Extracted records –
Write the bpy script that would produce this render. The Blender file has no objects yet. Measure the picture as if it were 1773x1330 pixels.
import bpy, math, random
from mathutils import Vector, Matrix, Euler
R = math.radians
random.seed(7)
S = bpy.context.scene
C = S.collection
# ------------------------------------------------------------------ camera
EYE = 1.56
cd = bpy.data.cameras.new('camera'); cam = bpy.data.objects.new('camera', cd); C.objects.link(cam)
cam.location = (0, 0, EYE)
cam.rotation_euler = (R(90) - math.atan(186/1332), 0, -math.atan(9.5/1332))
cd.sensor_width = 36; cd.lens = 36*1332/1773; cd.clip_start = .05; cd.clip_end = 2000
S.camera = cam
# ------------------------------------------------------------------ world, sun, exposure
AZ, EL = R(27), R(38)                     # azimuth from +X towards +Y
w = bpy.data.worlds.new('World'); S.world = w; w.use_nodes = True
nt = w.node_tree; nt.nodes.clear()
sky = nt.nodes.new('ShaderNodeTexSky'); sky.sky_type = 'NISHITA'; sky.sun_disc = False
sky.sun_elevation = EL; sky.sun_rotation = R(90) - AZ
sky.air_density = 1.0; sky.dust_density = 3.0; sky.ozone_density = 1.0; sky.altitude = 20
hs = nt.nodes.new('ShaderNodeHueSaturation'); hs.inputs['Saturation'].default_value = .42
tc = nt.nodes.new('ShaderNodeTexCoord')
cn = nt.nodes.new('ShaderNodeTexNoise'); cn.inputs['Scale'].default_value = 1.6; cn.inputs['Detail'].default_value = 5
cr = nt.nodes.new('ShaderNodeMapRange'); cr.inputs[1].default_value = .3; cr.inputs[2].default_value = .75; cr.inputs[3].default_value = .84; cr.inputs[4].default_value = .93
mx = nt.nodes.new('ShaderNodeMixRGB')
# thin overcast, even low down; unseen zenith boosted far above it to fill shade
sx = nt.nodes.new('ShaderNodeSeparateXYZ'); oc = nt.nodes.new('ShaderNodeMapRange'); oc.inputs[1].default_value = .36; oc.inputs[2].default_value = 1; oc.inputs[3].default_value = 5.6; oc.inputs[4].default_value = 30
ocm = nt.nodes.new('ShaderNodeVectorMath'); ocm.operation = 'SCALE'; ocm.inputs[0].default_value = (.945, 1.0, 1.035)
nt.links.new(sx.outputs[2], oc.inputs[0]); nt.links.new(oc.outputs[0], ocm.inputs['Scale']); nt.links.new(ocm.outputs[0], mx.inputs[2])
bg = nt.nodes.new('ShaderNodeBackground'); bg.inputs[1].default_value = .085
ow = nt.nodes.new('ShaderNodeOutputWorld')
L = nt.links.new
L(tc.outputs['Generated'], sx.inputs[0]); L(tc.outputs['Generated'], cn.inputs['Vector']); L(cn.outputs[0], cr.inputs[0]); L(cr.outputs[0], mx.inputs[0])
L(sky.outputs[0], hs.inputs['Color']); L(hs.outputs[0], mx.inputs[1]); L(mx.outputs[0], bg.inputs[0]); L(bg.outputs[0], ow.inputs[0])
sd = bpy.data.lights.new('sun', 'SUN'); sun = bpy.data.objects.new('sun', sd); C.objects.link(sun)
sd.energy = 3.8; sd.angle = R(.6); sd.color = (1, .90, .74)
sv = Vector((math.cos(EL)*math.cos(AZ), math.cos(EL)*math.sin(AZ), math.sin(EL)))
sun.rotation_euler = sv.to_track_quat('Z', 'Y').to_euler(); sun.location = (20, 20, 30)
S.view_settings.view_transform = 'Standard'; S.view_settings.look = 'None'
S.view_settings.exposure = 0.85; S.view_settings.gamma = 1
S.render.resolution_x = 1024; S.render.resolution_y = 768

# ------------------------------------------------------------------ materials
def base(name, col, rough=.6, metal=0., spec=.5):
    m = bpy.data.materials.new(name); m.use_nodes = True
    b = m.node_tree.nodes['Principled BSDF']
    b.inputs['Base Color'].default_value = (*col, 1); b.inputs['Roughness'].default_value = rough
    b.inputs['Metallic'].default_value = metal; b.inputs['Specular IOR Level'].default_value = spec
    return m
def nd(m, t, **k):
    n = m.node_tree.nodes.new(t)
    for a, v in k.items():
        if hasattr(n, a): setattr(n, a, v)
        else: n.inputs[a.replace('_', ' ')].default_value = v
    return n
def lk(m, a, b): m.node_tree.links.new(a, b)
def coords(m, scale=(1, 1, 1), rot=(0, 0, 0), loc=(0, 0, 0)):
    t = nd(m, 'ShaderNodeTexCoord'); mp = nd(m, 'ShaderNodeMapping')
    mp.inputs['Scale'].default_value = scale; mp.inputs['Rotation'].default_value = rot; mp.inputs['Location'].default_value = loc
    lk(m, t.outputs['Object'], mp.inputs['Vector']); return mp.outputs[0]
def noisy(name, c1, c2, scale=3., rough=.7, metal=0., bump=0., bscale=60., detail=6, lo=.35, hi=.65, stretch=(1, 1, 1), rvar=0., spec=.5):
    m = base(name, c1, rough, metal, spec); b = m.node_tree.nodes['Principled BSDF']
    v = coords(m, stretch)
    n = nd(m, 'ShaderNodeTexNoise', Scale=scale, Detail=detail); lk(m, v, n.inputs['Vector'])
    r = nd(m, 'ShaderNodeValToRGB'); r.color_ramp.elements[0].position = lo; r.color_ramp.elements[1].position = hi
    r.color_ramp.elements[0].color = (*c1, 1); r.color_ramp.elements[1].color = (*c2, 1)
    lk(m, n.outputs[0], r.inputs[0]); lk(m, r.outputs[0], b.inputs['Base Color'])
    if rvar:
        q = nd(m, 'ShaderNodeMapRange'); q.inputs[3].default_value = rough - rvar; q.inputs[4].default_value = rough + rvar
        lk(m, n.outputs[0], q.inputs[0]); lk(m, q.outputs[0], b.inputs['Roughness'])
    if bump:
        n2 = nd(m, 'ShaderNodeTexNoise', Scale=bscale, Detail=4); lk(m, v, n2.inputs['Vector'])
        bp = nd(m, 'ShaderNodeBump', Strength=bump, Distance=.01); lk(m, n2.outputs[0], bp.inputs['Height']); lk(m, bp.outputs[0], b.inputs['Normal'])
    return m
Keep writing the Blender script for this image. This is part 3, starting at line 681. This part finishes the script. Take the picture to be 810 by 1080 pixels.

Directions – Show the lines of the records that include the string "Blender".

Result of the task –
Write the bpy script that would produce this render. The Blender file has no objects yet. Measure the picture as if it were 1773x1330 pixels.
Keep writing the Blender script for this image. This is part 3, starting at line 681. This part finishes the script. Take the picture to be 810 by 1080 pixels.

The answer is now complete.